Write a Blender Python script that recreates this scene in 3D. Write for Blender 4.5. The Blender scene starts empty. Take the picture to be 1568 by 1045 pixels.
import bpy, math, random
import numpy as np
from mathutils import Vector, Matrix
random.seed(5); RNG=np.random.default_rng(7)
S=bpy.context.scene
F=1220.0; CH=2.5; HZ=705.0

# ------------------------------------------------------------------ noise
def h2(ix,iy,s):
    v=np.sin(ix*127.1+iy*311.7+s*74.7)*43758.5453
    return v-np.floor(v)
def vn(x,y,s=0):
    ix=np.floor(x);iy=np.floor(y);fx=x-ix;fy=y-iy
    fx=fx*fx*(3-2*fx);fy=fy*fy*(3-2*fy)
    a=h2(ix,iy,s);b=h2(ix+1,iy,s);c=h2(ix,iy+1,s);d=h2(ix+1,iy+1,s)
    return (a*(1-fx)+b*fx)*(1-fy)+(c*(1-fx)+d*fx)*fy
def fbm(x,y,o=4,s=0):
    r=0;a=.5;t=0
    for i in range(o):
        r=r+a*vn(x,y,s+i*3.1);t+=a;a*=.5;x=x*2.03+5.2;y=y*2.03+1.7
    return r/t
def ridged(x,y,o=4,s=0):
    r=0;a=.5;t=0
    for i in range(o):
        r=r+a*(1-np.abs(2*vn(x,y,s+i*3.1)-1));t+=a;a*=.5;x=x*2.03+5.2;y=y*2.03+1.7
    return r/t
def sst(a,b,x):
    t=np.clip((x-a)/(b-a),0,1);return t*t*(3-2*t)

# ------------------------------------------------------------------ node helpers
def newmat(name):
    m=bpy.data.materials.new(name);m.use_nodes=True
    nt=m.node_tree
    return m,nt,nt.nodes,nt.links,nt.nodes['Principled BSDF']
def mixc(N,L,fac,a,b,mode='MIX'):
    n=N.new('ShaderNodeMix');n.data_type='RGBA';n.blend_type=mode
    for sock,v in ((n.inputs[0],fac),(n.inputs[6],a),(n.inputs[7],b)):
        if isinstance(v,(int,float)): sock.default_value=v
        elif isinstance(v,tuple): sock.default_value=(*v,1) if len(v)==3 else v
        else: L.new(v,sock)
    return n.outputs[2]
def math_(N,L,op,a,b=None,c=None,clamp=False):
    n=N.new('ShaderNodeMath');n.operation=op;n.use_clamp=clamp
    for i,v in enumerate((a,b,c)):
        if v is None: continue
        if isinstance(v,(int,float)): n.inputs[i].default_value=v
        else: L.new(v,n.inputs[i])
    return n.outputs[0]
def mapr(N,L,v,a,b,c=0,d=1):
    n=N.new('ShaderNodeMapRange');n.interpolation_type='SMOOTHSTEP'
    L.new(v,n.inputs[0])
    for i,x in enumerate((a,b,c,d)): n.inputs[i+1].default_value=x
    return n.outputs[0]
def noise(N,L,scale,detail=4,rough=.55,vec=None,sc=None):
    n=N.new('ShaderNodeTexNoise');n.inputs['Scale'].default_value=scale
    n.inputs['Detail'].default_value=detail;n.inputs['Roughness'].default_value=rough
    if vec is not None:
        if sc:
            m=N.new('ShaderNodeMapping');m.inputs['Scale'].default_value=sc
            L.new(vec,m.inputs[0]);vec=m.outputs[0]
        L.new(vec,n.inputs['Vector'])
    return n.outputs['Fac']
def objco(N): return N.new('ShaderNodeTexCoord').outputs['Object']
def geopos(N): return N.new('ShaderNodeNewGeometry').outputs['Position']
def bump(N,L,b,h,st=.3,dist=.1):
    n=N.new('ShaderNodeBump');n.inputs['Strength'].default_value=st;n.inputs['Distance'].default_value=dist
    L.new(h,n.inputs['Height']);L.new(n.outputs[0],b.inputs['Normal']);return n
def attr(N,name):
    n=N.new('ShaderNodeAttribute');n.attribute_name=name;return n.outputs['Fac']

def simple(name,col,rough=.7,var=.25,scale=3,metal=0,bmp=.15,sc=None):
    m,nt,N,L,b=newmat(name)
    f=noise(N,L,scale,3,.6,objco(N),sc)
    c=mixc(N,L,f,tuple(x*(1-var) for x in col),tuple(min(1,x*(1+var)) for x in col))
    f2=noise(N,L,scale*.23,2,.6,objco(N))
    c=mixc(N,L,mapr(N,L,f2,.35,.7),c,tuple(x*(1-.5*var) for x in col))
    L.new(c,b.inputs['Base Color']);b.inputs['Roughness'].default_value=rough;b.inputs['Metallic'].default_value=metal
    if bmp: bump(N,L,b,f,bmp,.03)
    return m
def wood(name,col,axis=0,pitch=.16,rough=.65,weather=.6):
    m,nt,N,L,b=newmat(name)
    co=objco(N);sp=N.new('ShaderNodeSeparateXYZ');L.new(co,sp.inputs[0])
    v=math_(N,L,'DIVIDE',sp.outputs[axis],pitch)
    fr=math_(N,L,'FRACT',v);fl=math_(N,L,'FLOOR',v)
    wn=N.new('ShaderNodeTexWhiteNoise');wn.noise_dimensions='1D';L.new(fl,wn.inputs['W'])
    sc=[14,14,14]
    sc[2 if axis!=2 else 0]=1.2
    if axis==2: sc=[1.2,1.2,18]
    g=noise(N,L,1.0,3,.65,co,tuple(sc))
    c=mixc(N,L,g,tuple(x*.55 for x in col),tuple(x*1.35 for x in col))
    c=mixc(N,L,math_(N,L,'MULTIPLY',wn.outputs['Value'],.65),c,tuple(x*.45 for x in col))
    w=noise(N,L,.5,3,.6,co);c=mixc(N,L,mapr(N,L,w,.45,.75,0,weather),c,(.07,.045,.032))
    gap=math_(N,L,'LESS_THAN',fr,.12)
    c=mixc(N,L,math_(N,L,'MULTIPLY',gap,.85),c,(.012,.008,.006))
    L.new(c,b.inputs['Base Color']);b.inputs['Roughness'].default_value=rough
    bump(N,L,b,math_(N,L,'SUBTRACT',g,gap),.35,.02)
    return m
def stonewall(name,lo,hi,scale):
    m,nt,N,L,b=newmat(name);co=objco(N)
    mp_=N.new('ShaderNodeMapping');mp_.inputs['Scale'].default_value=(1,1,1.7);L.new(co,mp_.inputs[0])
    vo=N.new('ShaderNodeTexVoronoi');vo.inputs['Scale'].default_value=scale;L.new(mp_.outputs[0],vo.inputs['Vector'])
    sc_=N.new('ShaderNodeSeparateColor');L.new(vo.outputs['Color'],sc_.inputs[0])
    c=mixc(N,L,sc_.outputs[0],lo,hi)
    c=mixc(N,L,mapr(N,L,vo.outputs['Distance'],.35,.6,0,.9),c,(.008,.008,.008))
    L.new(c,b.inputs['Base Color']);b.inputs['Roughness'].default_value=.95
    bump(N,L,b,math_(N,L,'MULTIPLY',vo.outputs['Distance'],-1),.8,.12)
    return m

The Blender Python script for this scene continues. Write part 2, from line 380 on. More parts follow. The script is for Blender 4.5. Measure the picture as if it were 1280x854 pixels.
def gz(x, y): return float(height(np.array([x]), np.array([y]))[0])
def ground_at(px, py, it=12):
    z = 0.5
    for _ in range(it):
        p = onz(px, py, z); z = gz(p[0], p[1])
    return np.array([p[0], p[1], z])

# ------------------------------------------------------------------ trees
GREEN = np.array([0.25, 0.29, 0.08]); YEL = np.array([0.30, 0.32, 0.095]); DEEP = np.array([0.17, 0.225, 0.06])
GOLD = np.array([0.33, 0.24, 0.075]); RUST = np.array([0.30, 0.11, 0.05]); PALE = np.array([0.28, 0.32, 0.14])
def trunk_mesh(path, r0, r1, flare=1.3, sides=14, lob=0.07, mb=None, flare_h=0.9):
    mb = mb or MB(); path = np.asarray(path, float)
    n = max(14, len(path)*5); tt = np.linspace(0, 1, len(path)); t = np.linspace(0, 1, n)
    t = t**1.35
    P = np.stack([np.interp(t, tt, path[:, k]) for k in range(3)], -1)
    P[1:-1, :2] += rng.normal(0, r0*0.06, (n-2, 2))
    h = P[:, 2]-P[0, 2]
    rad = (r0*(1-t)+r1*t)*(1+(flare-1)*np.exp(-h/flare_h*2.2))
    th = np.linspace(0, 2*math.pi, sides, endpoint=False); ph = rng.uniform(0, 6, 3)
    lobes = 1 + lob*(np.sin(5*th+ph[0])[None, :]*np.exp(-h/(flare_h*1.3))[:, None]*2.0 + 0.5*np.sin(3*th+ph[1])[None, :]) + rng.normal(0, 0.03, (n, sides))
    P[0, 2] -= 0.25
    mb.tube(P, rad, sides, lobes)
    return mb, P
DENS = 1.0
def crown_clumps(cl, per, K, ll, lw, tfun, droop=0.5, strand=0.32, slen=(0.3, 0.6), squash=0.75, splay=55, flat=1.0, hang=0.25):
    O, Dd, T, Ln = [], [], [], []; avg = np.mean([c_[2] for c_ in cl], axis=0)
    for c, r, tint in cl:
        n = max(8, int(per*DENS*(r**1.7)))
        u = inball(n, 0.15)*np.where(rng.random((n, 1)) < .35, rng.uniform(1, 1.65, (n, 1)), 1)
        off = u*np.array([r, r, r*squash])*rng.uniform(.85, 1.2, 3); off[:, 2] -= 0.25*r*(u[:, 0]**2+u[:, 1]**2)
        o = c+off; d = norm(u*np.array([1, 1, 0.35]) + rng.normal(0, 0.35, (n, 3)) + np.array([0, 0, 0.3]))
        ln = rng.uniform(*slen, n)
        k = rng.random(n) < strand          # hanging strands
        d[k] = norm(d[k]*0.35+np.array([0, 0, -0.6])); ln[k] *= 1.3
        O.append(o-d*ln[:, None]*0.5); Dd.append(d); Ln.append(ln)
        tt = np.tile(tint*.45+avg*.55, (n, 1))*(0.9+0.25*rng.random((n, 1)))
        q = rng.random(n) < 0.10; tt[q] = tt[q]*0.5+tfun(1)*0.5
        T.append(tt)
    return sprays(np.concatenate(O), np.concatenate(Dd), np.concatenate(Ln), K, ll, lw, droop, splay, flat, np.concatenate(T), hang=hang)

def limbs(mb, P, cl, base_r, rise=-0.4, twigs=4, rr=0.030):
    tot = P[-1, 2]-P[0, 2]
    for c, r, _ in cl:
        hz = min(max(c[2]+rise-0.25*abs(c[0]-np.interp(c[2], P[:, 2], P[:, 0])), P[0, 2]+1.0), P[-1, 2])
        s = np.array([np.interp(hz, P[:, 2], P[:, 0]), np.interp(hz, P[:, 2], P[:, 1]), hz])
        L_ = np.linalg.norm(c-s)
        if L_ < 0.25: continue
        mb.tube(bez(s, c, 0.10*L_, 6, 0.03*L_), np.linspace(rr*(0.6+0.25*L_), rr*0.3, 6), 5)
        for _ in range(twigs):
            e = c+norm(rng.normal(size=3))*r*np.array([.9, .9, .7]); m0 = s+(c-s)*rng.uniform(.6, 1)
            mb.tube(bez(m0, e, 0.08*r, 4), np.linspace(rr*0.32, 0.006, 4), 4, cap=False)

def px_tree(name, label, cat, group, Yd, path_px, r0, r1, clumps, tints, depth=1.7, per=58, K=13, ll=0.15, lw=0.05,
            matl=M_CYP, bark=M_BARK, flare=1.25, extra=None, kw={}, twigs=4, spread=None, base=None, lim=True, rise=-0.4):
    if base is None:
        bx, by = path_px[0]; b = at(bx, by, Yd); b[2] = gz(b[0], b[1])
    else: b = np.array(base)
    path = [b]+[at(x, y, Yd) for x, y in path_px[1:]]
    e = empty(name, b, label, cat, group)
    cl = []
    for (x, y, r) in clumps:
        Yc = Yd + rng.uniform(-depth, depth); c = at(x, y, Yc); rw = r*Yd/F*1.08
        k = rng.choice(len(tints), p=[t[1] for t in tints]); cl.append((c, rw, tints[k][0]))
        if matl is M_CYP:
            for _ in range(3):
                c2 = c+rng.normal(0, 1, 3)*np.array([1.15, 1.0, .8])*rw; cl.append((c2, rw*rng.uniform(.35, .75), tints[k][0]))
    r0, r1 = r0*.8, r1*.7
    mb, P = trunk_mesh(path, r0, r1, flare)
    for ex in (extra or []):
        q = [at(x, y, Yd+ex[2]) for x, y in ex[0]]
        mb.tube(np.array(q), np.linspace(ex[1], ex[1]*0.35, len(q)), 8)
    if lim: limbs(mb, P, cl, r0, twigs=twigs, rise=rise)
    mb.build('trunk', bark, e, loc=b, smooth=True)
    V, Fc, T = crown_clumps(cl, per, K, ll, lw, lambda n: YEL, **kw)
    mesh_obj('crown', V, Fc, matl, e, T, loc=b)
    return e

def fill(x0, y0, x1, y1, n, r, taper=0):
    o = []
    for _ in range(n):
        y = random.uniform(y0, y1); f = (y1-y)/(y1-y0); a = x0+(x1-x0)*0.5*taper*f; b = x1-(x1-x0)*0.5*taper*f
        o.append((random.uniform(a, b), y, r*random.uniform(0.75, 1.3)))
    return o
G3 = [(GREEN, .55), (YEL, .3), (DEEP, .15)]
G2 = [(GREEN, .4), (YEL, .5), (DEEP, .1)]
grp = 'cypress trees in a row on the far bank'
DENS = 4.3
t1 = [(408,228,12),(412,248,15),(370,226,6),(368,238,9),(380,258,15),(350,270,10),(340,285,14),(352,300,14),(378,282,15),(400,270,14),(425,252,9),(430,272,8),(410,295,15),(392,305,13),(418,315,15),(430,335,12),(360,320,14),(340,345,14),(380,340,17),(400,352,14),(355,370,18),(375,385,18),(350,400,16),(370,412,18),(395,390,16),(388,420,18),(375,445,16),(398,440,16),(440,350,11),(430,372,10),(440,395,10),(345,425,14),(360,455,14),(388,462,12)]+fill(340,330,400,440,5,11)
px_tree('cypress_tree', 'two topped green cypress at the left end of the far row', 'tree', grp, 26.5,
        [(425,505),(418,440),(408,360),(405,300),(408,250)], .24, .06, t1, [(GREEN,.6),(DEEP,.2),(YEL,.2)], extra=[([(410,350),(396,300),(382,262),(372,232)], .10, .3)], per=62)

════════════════

> **What the task asks**: Go through the records and gather the lines that hold "newmat".

> **Correct result**:
def newmat(name):
    m,nt,N,L,b=newmat(name)
    m,nt,N,L,b=newmat(name)
    m,nt,N,L,b=newmat(name);co=objco(N)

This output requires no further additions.